The traffic light turned from red to green and back again, and the cars stacked up in front of me and then scurried away like spawning salmon, the traffic cycling monotonously, world without end. And so it came to pass that I found stopped before me, waiting for a greenie, a particular vehicle. A pickup. Dakota, green, tricked and shiny. It had the mag wheels, the pretty pinstripes, the smoked windows and deluxe interior. And the big guy.
I couldn’t tell how big he was since he was sitting in the car, but clearly weight was not proportionate to height. His gut bulged enormously, crowded the steering wheel. His neck swallowed his chin and his eyes peered at me over corpulent cheeks like marbles in lard.
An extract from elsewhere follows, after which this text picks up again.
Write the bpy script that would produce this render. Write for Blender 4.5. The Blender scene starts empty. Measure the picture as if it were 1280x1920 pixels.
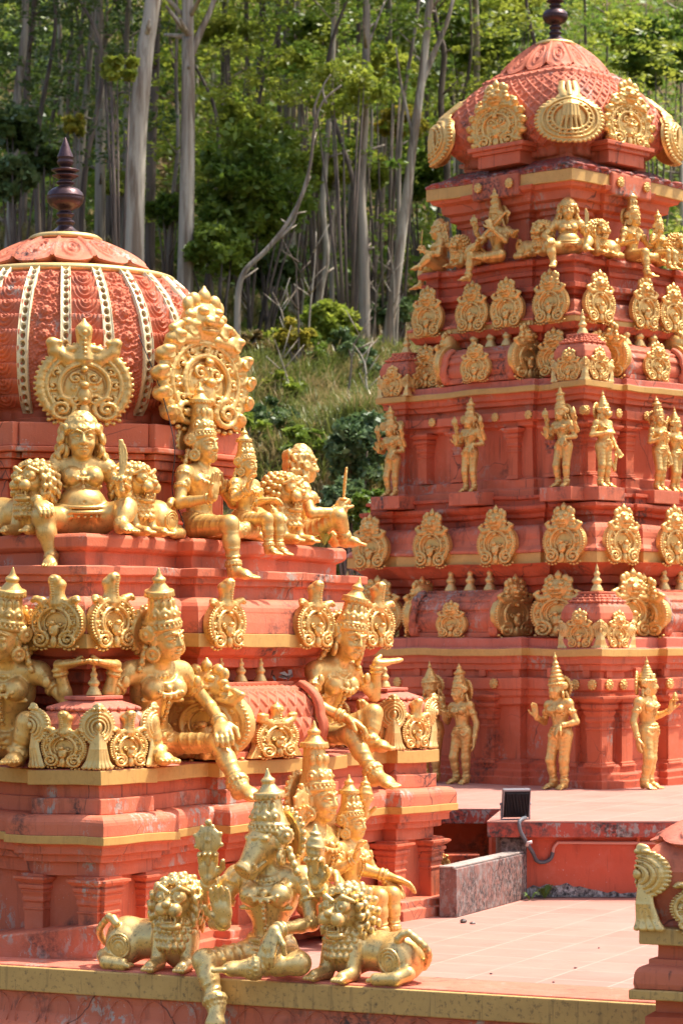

Peered at me. The smoked passenger window slid smoothly down. I didn’t move. Neither did he. He just watched me, impassive and massive. His big truck rumbled quietly at my feet. Our eyes were locked. My jaw was clamped and my brow was lowered; the messenger bag strap over my shoulder bulged like a bandolier across my chest, cut hard back against my lats on the other side. My posture was erect. My shoulders bunched involuntarily, protectively. I hooked a thumb under the strap. The light changed. The lead cars crept, rolled, accellerated forward. Without shifting his gaze from me he rolled up his passenger window; then he returned his attention to the road and drove off into the night.
I was already on my bus before I realized he’d been trying to pick me up.
Moral: If you want something, ask for it. You may not get satisfaction but at least people will know where you stand. Especially if you’re sitting down.